Tuesday, February 12, 2008

Road Trip: It's a Dying Thing

So there I am on the 95 heading north, veering off onto the 17 up along the coast and onto even more roads whose numbers are known only to the few who live along their bounds, hour after hour, the lonely landscape of the South outside the windows. More than a few times, I want desperately to stop and take pictures. I feel I have to document the decaying tobacco barns, the sagging pediments of the early gas stations, the decay seemingly everywhere, but twenty-first century traffic barreling down behind me gives me no pause to find a way.

It is a fitting metaphor for this trip, the passing. I think to myself that this is not something I will be able to do much longer, this meandering on the road to somewhere. Dwindling supplies of oil and sky rocketing gasoline prices will ring the death knell of one of my favorite undertakings. The person sitting beside me, my faithful motoring companion over the years, is also dying, like the scenery and the gas, the question is what morning will I wake to find all gone.

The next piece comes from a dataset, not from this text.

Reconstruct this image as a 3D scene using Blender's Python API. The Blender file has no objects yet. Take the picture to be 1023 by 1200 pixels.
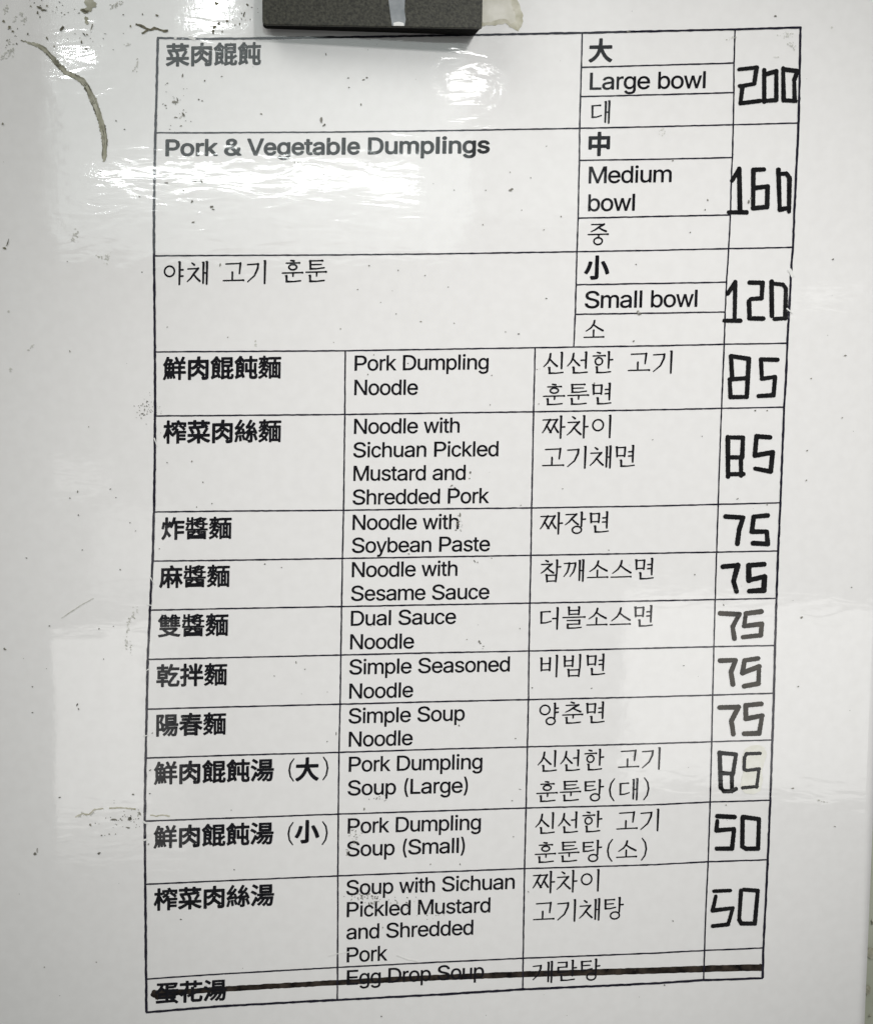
import bpy, math, random
from mathutils import Vector, Matrix, noise
from mathutils.geometry import delaunay_2d_cdt

scene = bpy.context.scene
COL = scene.collection
R = math.radians

# ------------------------------------------------------------------ camera
DIST = 0.32                      # metres from the lens to the sheet
FPX = 1850.0                     # focal length in photo pixels (photo is 1023 x 1200)
CAM_M = (Matrix.Rotation(R(-6.1997), 3, 'Z') @ Matrix.Rotation(R(90 - 8.4641), 3, 'X')
         @ Matrix.Rotation(R(0.0763), 3, 'Z'))
CAM_P = CAM_M @ Vector((0, 0, DIST))
cam = bpy.data.cameras.new('camera')
cam.sensor_fit = 'HORIZONTAL'
cam.sensor_width = 36.0
cam.lens = 36.0 * FPX / 1023.0
cam.clip_start = 0.01
cam.clip_end = 50.0
camo = bpy.data.objects.new('camera', cam)
camo.matrix_world = Matrix.Translation(CAM_P) @ CAM_M.to_4x4()
COL.objects.link(camo)
scene.camera = camo
scene.view_settings.view_transform = 'Standard'
scene.view_settings.look = 'None'
scene.view_settings.exposure = 0.0
scene.view_settings.gamma = 1.0
scene.view_settings.use_curve_mapping = False

# ------------------------------------------------------------------ light
world = bpy.data.worlds.new('World')
scene.world = world
world.use_nodes = True
world.node_tree.nodes['Background'].inputs[0].default_value = (1.0, 1.0, 0.97, 1)
world.node_tree.nodes['Background'].inputs[1].default_value = 0.1


def sheet_point(u, v, y=0.0):
    """Where a spot measured on the photo lies on the plane of the sheet (world x, z)."""
    d = CAM_M @ Vector(((u - 511.5) / FPX, -(v - 600.0) / FPX, -1.0))
    t = (y - CAM_P.y) / d.y
    return CAM_P + d * t


def lamp(name, loc, target, sx, sy, radiance, color=(1, 1, 1), spin=0.0):
    li = bpy.data.lights.new(name, 'AREA')
    li.shape = 'RECTANGLE'
    li.size, li.size_y = sx, sy
    li.energy = radiance * math.pi * sx * sy
    li.color = color
    o = bpy.data.objects.new(name, li)
    q = (Vector(target) - Vector(loc)).to_track_quat('-Z', 'Y')
    o.matrix_world = Matrix.Translation(Vector(loc)) @ q.to_matrix().to_4x4() @ Matrix.Rotation(spin, 4, 'Z')
    COL.objects.link(o)
    return o


def mirrored_lamp(name, u0, v0, u1, v1, far, radiance, color=(1, 1, 1), spin=0.0):
    """A lamp placed so that its reflection in the laminate shows around this place of the sheet."""
    a, b = sheet_point(u0, v0), sheet_point(u1, v1)
    c = (a + b) / 2
    d = (c - CAM_P).normalized()
    d.y = -d.y
    p = c + d * (far / abs(d.y))
    k = (far + abs(CAM_P.y)) / abs(CAM_P.y)
    return lamp(name, p, c, abs(b.x - a.x) * k, abs(b.z - a.z) * k, radiance, color, spin)


lamp('key_lamp', (0.36, -0.62, 0.56), (0.02, 0, 0.01), 0.5, 0.5, 2.35, (1.0, 0.995, 0.97))
lamp('side_lamp', (-0.45, -0.5, 0.6), (0.0, 0, 0.02), 0.4, 0.4, 4.5, (1.0, 1.0, 0.97))  # added fill, brightens the upper left of the sheet
sp = bpy.data.lights.new('falloff_spot', 'SPOT')  # added spot; its soft cone imitates the darkening towards left and bottom edges
sp.energy = 9.0
sp.color = (1.0, 0.982, 0.975)
sp.spot_size = 2 * math.atan(0.152 / 0.64)
sp.spot_blend = 1.0
sp.shadow_soft_size = 0.02
spo = bpy.data.objects.new('falloff_spot', sp)
spo.matrix_world = Matrix.Translation((0.12, -0.58, 0.28)) @ (Vector((0.030, 0, -0.004)) - Vector((0.12, -0.58, 0.28))).to_track_quat('-Z', 'Y').to_matrix().to_4x4()
COL.objects.link(spo)
mirrored_lamp('tube_lamp', 118, 196, 458, 206, 1.3, 72.0, (0.95, 1, 0.98), R(-0.5))
mirrored_lamp('glint_lamp', 72, 48, 106, 62, 1.3, 75.0, (0.95, 1, 0.98))  # three added lamps; their reflections stand in for crease glints of the tube
mirrored_lamp('glint_lamp', 215, -8, 250, 32, 1.3, 85.0, (0.95, 1, 0.98))
mirrored_lamp('glint_lamp', 520, 84, 570, 95, 1.3, 45.0, (1, 1, 0.98))
mirrored_lamp('window_and_patch_light', 62, -90, 540, 290, 1.6, 1.7, (0.9, 1.0, 0.98))  # area lamp standing in for an unseen bright surface; gives the top sheen
mirrored_lamp('window_and_patch_light', 34, -90, 730, 250, 1.55, 0.8, (0.9, 1.0, 0.98))  # second layer of that lamp, added to soften the sheen's right edge
mirrored_lamp('window_and_patch_light', 36, 742, 236, 985, 1.6, 0.9, (1, 1, 0.97))
mirrored_lamp('window_and_patch_light', 38, 752, 190, 950, 1.5, 1.5, (1, 0.99, 0.96))
mirrored_lamp('window_and_patch_light', 52, 545, 126, 574, 1.5, 1.2, (1, 1, 0.98))  # lamp added for a pale reflected blotch in the left margin
mirrored_lamp('window_and_patch_light', 110, 596, 200, 700, 1.5, 0.8, (1, 1, 0.98))  # also added, for the blotch below it
mirrored_lamp('window_and_patch_light', 938, 354, 1004, 366, 1.5, 2.2, (1, 1, 0.98))  # added lamp, imitates whitish scuffs in the right margin
mirrored_lamp('window_and_patch_light', 745, 712, 1090, 905, 1.6, 2.0, (1, 0.995, 0.97))

# ------------------------------------------------------------------ materials
def new_mat(name):
    m = bpy.data.materials.new(name)
    m.use_nodes = True
    nt = m.node_tree
    return m, nt, nt.nodes['Principled BSDF']


def lacq(nt, bsdf, coat=1.0):
    """The laminate over everything on the sheet: a clear coat with its own wavy, finely pitted surface."""
    N, L = nt.nodes.new, nt.links.new
    tc = N('ShaderNodeTexCoord')

    def nz(scale, detail, rough, stretch=(1, 1, 1), dist=0.0):
        mp = N('ShaderNodeMapping')
        mp.inputs['Scale'].default_value = stretch
        L(tc.outputs['Object'], mp.inputs['Vector'])
        n = N('ShaderNodeTexNoise')
        n.inputs['Scale'].default_value = scale
        n.inputs['Detail'].default_value = detail
        n.inputs['Roughness'].default_value = rough
        n.inputs['Distortion'].default_value = dist
        L(mp.outputs[0], n.inputs['Vector'])
        return n.outputs['Fac']

    def mul(a, k):
        m = N('ShaderNodeMath'); m.operation = 'MULTIPLY'
        L(a, m.inputs[0])
        if isinstance(k, float): m.inputs[1].default_value = k
        else: L(k, m.inputs[1])
        return m.outputs[0]

    def add(a, b):
        m = N('ShaderNodeMath'); m.operation = 'ADD'
        L(a, m.inputs[0]); L(b, m.inputs[1])
        return m.outputs[0]
    # the top of the sheet, round the magnet, is more creased than the rest
    sep = N('ShaderNodeSeparateXYZ'); L(tc.outputs['Object'], sep.inputs[0])
    mr = N('ShaderNodeMapRange')
    mr.inputs['From Min'].default_value = 0.045
    mr.inputs['From Max'].default_value = 0.075
    mr.inputs['To Min'].default_value = 0.8
    mr.inputs['To Max'].default_value = 1.0
    L(sep.outputs['Z'], mr.inputs['Value'])
    wav = mul(mul(nz(95.0, 2.0, 0.5, dist=0.6), 30e-6), mr.outputs[0])
    cr = mul(mul(nz(230.0, 1.5, 0.5, (0.5, 1, 1.8), 1.2), 16e-6), mr.outputs[0])
    fib = mul(nz(1500.0, 2.0, 0.6, (1.0, 1, 0.4)), 2.5e-6)
    h = add(add(wav, cr), fib)
    bp = N('ShaderNodeBump')
    bp.inputs['Strength'].default_value = 1.0
    bp.inputs['Distance'].default_value = 1.0
    L(h, bp.inputs['Height'])
    bsdf.inputs['Specular IOR Level'].default_value = 0.0
    bsdf.inputs['Roughness'].default_value = 0.6
    bsdf.inputs['Coat Weight'].default_value = coat
    bsdf.inputs['Coat Roughness'].default_value = 0.042
    bsdf.inputs['Coat IOR'].default_value = 1.5
    L(bp.outputs[0], bsdf.inputs['Coat Normal'])
    return tc


def mottled(nt, bsdf, tc, c0, c1, scale, lo=0.35, hi=0.65, detail=4.0):
    N, L = nt.nodes.new, nt.links.new
    n = N('ShaderNodeTexNoise')
    n.inputs['Scale'].default_value = scale
    n.inputs['Detail'].default_value = detail
    L(tc.outputs['Object'], n.inputs['Vector'])
    cr = N('ShaderNodeValToRGB')
    cr.color_ramp.elements[0].position = lo
    cr.color_ramp.elements[1].position = hi
    cr.color_ramp.elements[0].color = (*c0, 1)
    cr.color_ramp.elements[1].color = (*c1, 1)
    L(n.outputs['Fac'], cr.inputs['Fac'])
    L(cr.outputs['Color'], bsdf.inputs['Base Color'])
    return cr


def sheet_mat(name, c0, c1, scale=60.0, coat=1.0):
    m, nt, b = new_mat(name)
    tc = lacq(nt, b, coat)
    mottled(nt, b, tc, c0, c1, scale)
    return m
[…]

There are also lots of laughs on this road and some comic moments, too, like when I stop at a Country Market Restaurant, part of a buffet chain on the downleg of the roadside popularity curve. Others have gone before. I remember the Howard Johnson's, not the hotels, the little restaurants with their orange roofs, fifties decor, and lots of yummy ice cream. And Bob's Big Boy seems to have been a flash in the pan. The past few years, I've been stopping at the buffet. As seems to be true of most restaurants at truck stops, the food has always been good, filling, and cheap, This visit is disappointing, the buffet bar seems to be shrinking before my eyes. If numbers tell the story, Steak 'n Shake is the one on the ascendancy. Not the same thing.

As I walk in, there's an early middle-aged man self-consciously having a cell phone conversation and simultaneously blocking my way. As I make my way around him, I catch the accents. Oh, no, even here there is no escape. Those are Cuban accents. Now I give him the once over. It's no wonder I was surprised. It's the get-up, and I mean get-up. Some innocuous t-shirt or other over neither pants nor shorts, but v-shaped legs ending at the knee, the bare legs tapering to glaring powder blue imitation crocs worn over ankle sweats. I begin to have my suspicions, when his young friend, identically attired comes up to him. I look at their faces burned to the color of a cooked frankfurter, and I have to wonder whose idea of sartorial splendor this is. I laugh inwardly, remembering a post from a new blog Calm Bobby in Miami which details his adventures in dressing his newly arrived cousin at Abercrombie. Read it.

And me, I'm happy. As Siddhartha learns, it all goes into the river, the good and the bad, the endlessly rushing stream whose sound is the symphony of life.

I'm using a borrowed macbook, and I give up here's the URL
http://calmbobby.blogspot.com/2008/01/abercrombie-and-cuba.html

1 comment:

Ziva said...

We still have Bob's Big Boy out here in SoCal. Reading this wonderful post took me back to lazy summer trips along old route 66, when stops were all at unique family owned places. Those were the days. Thanks.